Dataset entries
....................
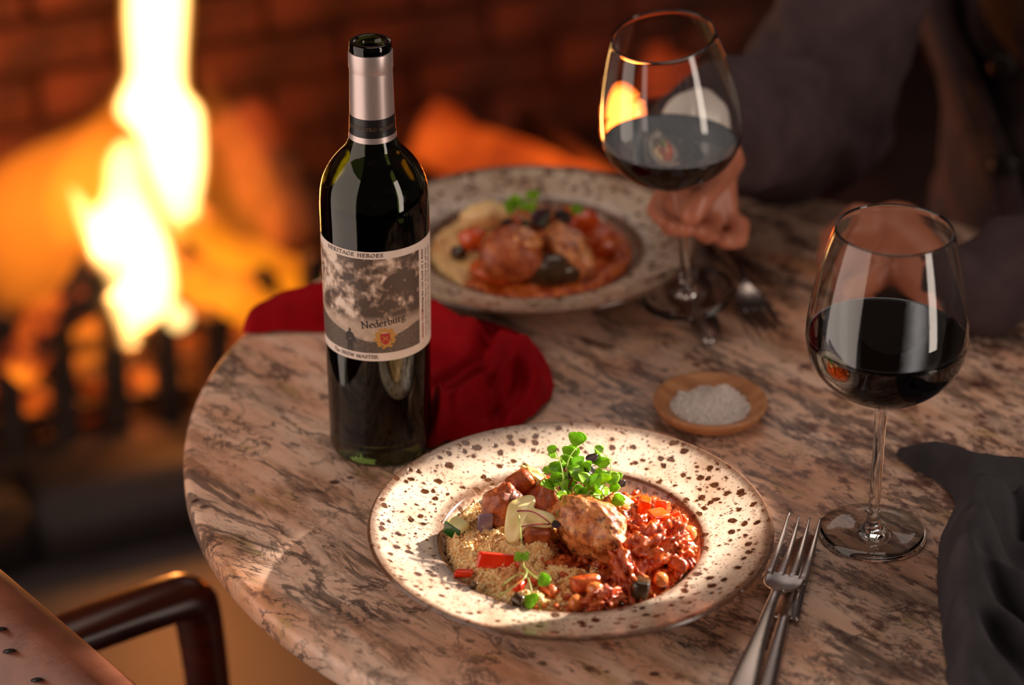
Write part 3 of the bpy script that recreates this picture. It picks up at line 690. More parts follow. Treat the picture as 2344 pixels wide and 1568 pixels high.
....................
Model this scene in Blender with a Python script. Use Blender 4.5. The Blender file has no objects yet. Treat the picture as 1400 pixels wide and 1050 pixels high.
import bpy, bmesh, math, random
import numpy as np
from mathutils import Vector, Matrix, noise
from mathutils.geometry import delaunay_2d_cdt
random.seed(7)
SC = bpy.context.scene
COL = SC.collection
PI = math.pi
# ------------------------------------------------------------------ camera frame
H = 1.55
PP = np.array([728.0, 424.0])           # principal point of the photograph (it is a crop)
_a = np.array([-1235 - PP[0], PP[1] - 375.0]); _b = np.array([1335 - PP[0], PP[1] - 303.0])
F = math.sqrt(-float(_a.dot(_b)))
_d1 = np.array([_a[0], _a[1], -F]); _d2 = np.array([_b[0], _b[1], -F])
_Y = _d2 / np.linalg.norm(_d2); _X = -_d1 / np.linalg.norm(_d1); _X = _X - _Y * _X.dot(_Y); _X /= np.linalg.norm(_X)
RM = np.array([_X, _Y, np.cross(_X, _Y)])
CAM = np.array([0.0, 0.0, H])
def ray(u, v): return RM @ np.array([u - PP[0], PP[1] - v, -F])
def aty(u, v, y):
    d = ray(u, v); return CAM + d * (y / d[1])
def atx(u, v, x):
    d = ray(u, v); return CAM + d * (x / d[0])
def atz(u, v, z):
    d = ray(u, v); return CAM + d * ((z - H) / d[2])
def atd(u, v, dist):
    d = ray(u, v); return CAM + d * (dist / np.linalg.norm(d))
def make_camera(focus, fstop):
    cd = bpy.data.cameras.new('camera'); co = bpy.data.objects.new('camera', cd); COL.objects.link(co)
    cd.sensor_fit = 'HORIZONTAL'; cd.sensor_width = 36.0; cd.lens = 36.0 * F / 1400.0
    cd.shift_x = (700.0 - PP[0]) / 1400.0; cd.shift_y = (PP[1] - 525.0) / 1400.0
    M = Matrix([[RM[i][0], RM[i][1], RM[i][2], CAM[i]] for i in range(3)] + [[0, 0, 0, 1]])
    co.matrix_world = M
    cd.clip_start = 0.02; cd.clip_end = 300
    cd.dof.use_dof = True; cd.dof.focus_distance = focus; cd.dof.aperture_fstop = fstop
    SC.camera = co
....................
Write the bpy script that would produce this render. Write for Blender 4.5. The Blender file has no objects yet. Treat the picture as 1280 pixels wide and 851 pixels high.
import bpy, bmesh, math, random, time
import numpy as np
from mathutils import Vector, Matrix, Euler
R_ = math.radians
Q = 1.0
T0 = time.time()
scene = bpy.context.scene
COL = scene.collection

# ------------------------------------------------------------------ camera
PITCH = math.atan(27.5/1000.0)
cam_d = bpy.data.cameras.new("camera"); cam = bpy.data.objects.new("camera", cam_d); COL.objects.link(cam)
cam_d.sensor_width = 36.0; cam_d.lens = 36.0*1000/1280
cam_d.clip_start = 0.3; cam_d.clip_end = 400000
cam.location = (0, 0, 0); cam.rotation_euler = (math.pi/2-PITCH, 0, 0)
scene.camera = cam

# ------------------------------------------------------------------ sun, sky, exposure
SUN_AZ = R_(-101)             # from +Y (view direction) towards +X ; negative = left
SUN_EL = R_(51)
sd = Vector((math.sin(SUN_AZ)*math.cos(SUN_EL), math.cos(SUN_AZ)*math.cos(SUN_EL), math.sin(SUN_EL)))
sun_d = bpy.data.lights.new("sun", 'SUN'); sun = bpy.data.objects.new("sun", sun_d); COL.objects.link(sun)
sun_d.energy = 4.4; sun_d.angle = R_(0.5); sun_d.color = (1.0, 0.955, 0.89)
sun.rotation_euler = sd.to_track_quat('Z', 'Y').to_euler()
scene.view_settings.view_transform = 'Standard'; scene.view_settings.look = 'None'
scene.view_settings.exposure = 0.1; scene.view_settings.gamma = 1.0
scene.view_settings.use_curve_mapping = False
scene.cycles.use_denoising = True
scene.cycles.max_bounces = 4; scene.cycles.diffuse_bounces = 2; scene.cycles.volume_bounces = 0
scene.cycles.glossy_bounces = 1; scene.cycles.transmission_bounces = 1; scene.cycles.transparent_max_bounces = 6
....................
What you need to do
Copy out each line in the listing that has the word "Blender".

Solution for this problem
Model this scene in Blender with a Python script. Use Blender 4.5. The Blender file has no objects yet. Treat the picture as 1400 pixels wide and 1050 pixels high.
Write the bpy script that would produce this render. Write for Blender 4.5. The Blender file has no objects yet. Treat the picture as 1280 pixels wide and 851 pixels high.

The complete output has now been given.